Solo founder, about to hire my first W-2 employee. Completely overwhelmed by all the requirements. What's the minimum paperwork I actually need before their start date? Based in Delaware but employee is in California.
Solo founder, about to hire my first W-2 employee. Completely overwhelmed by all the requirements. What's the minimum paperwork I actually need before their start date? Based in Delaware but employee is in California.
Minimum requirements for hiring in California (one of the strictest states):
Before start date:
- Offer letter (at-will statement, salary, start date)
- Get EIN from IRS if you don't have one
- Register as employer with CA EDD
- Get workers' comp insurance (required in CA)
On/before first day:
- W-4 (federal tax withholding)
- I-9 (employment eligibility, keep Section 2 within 3 days)
- DE 4 (CA state tax withholding)
- New hire report to CA within 20 days
honestly just use Gusto or Rippling. they handle all of this for you — federal/state registration, W-4, I-9, new hire reporting, workers comp, payroll taxes. $40-80/month per employee. worth it to not mess up compliance
California employee = California problems. You'll need to comply with CA law even though your company is in Delaware. This includes: meal/rest break requirements, overtime after 8 hours/day (not just 40/week), sick leave, and a bunch of mandatory notices.
This is terrifying. What about an employment agreement? Do I need one or is offer letter enough?

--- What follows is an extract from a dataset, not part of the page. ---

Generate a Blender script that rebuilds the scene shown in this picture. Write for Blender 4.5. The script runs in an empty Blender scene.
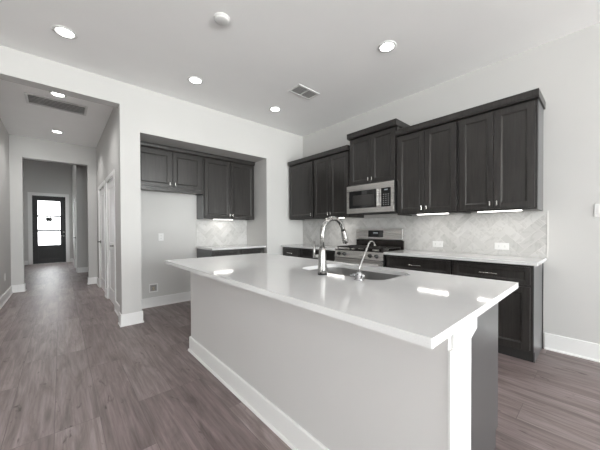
import bpy, bmesh, math, random
from mathutils import Vector, Matrix
random.seed(7)
S = bpy.context.scene
COL = S.collection
PI = math.pi

# ------------------------------------------------------------------ camera
F_PX, PSI, V0, ROLL, PIT, CAM_H = 269.2993, .7266, 231.7341, -.0041, .0105, 1.2145
cam = bpy.data.cameras.new('camera'); cam_o = bpy.data.objects.new('camera', cam); COL.objects.link(cam_o)
cam.sensor_fit = 'HORIZONTAL'; cam.sensor_width = 36.0
cam.lens = F_PX / 600 * 36.0
cam.shift_y = (V0 - 225) / 600
cam.clip_start = .02; cam.clip_end = 200
s_, c_ = math.sin(PSI), math.cos(PSI); sp, cp = math.sin(PIT), math.cos(PIT)
R0 = Vector((c_, -s_, 0)); FW = Vector((s_*cp, c_*cp, -sp)); U0 = Vector((s_*sp, c_*sp, cp))
cr, sr = math.cos(ROLL), math.sin(ROLL)
RX = R0*cr + U0*sr; UY = U0*cr - R0*sr
cam_o.matrix_world = Matrix(((RX.x, UY.x, -FW.x, 0), (RX.y, UY.y, -FW.y, 0), (RX.z, UY.z, -FW.z, CAM_H), (0, 0, 0, 1)))
S.camera = cam_o

# ------------------------------------------------------------------ world, exposure
SKY, GROUND = 33.0, 37.0
w = bpy.data.worlds.new('daylight'); S.world = w; w.use_nodes = True
nt = w.node_tree; nt.nodes.clear()
wo = nt.nodes.new('ShaderNodeOutputWorld'); bg = nt.nodes.new('ShaderNodeBackground')
tc = nt.nodes.new('ShaderNodeTexCoord'); sx = nt.nodes.new('ShaderNodeSeparateXYZ')
mr = nt.nodes.new('ShaderNodeMapRange'); mr.inputs[1].default_value = -.08; mr.inputs[2].default_value = .08
mx = nt.nodes.new('ShaderNodeMix'); mx.data_type = 'RGBA'
mx.inputs[6].default_value = (GROUND*1.0, GROUND*.99, GROUND*.99, 1); mx.inputs[7].default_value = (SKY*.985, SKY*.99, SKY*1.015, 1)
nt.links.new(tc.outputs['Generated'], sx.inputs[0]); nt.links.new(sx.outputs[2], mr.inputs[0])
nt.links.new(mr.outputs[0], mx.inputs[0]); nt.links.new(mx.outputs[2], bg.inputs[0]); nt.links.new(bg.outputs[0], wo.inputs[0])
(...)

Offer letter is legally sufficient but I recommend a short employment agreement that covers:
- At-will employment (important!)
- IP assignment (anything they create belongs to company)
- Confidentiality
- Non-solicitation (if not CA resident — CA bans non-competes but non-solicits are gray area)
Templates exist online but worth having an employment lawyer review, especially for CA. Maybe $500-1000.
UPDATE: Signed up for Gusto, they walked me through everything. CA registration took about a week to process. Employee starts Monday with all paperwork sorted. Total cost: $79/month + ~$800 for employment agreement review. Peace of mind is worth it.
This thread is so helpful - bookmarking for when I hire my first employee (hopefully soon!). Quick question tho - is Gusto still the recommendation in 2026? Ive heard Rippling might be better for startups planning to scale?
@AnotherSoloFounder - Rippling has more features but is also more expensive and more complex. For your first 1-5 employees Gusto is still probably the easiest. You can always switch later when you outgrow it.
The key is just picking something and not trying to DIY payroll and compliance. Thats where people get in trouble.
One year update: Still using Gusto and its been great. Employee #1 worked out and Ive since hired #2 and #3 (both also in CA unfortunately lol). The platform scales fine for a small team.
Biggest lesson: the $800 I spent on the employment agreement review was 100% worth it. Had a minor dispute with an employee about IP ownership and having airtight contracts made it a non-issue. Dont skimp on the legal stuff upfront.